This is a very common question and the answer is still the same (pulled from some of the other threads):
Women (usually) seem to come here wondering if they are 'enough'...good enough or pretty enough or skinny enough to be swinging. What they are told (and usually need to see to believe) is that there is someone for everyone here. Just that a woman is interested in swinging makes them very exciting from the start. After 40, almost all women have something that they wish was better, but after 40 most men realize that the biggest sex organs are a woman's brain, personality, and confidence. While we also commend you for working out and encourage you to keep it up (it will keep you around longer until we all have time to play together ), looks become less of a priority with age. Remember, beauty is only skin deep and is fleeting, but sexy comes from much deeper within.
Go to a nudist beach or resort and most of anyone's body issues will be releaved. Swingers (and nudists) are not just the 'beautiful people', but the every day people (there's more everyday people than beautiful people...it's just a numbers game). Ten minutes at a nudist anything and you'll be saying to yourself 'I'm really not that bad'...and you most likely are not. Real women HAVE curves and are more beautiful because of them.

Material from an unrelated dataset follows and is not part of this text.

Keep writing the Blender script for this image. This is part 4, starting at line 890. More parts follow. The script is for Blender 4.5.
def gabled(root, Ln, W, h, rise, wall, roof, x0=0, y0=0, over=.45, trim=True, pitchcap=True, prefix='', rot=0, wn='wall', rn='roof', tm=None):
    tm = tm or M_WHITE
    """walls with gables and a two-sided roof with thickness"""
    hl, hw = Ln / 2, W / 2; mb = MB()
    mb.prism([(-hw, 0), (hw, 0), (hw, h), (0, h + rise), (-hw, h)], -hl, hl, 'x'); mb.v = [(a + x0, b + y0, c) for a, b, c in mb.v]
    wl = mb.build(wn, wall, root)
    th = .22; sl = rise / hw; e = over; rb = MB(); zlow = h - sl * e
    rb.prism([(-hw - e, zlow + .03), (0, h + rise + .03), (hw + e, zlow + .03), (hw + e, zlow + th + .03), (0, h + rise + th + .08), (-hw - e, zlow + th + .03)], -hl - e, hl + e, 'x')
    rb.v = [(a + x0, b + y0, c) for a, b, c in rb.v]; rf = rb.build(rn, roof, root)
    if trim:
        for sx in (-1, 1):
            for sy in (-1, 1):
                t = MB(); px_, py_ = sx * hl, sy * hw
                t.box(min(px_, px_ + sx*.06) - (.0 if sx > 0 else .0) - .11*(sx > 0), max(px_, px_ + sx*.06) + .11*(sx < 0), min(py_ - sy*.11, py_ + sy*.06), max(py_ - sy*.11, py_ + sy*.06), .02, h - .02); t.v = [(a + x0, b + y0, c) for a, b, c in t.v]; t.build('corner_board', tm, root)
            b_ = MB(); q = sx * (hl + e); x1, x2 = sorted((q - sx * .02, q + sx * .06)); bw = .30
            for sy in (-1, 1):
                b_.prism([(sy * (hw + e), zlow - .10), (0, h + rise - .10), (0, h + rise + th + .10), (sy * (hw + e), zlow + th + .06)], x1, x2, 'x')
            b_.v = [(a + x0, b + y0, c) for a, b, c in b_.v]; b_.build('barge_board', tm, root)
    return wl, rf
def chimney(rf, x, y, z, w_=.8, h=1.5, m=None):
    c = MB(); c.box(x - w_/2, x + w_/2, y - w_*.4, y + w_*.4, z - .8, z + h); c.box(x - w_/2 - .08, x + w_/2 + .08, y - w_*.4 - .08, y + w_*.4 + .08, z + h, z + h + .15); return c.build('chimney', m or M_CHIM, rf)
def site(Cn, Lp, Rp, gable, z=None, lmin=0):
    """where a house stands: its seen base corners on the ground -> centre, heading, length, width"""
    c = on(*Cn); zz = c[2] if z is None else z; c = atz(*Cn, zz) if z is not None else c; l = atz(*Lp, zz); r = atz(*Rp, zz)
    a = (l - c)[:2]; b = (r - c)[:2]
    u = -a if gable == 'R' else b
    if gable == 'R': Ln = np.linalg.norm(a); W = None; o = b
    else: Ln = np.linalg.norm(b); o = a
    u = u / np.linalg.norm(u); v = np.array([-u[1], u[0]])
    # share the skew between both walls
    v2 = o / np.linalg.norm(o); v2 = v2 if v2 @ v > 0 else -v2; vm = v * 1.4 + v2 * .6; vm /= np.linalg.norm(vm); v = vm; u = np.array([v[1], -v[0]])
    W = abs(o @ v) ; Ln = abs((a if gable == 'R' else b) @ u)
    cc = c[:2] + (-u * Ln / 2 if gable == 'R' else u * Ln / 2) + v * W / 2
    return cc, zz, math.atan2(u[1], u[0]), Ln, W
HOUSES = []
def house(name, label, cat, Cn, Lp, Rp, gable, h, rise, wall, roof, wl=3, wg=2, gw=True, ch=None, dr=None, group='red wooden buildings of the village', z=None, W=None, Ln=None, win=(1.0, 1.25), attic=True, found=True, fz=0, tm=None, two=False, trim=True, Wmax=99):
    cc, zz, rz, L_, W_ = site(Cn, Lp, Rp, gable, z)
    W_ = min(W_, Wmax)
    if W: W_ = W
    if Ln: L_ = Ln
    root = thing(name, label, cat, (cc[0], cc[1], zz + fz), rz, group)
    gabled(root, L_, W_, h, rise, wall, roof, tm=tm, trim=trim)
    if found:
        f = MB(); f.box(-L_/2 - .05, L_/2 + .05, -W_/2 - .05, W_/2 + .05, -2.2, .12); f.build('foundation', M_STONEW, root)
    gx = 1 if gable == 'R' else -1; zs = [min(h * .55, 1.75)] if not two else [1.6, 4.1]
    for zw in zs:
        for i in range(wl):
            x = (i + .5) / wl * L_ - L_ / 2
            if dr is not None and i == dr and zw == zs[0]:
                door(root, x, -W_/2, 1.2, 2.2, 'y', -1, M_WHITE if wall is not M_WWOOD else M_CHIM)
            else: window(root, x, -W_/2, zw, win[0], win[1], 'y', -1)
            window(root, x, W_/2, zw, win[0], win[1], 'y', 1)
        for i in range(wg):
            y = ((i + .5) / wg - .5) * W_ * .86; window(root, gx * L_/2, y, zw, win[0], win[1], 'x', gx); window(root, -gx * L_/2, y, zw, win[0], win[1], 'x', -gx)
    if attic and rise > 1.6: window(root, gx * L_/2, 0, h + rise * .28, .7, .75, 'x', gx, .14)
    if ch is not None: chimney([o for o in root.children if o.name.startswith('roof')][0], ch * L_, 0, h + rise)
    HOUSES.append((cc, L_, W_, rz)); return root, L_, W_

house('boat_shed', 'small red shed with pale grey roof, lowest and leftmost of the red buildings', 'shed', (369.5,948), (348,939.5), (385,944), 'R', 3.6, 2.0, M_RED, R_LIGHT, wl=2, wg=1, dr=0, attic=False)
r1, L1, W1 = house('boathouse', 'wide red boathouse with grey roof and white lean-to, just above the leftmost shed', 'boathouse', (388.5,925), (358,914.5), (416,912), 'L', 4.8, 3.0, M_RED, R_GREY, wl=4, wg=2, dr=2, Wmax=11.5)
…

What do swingers look like (I'm paraphrasing)? Look at the average people that surround you every day. Now picture them naked. Swingers, just like everyone else, come in ALL shapes and sizes. At the same time, there are people who love different shapes and sizes. Once you go to a club, a meet and greet, a swingers resort, or cruise you will quickly realize that you aren't that bad (and better than some). Personally, we (both Mr and Ms Gold) happen to really like curves on a woman and aren't interested in those skinny sticks in most ads (afraid that they could be broken ).
Beauty is only skin deep, but sexiness is something that is projected from deep inside and usually has little to do with beauty.
All of the above are our quotes taken from similar threads. If your wife isn't feeling attractive, then you need to start reminding her that she IS. After that, as stated above, take her to a nude beach or swingers club so she can see how others look. Usually, making plans to attend a club will help motivate both of you care more about how you look (at least it does for us and we're not anything that special ). The bigger question here is you need to find out if there is a problem with your wife and how she is viewing herself. This is something that you need to talk with her about and find out what the issue is. Otherwise, plan on going to a club just to look and see how you stack up.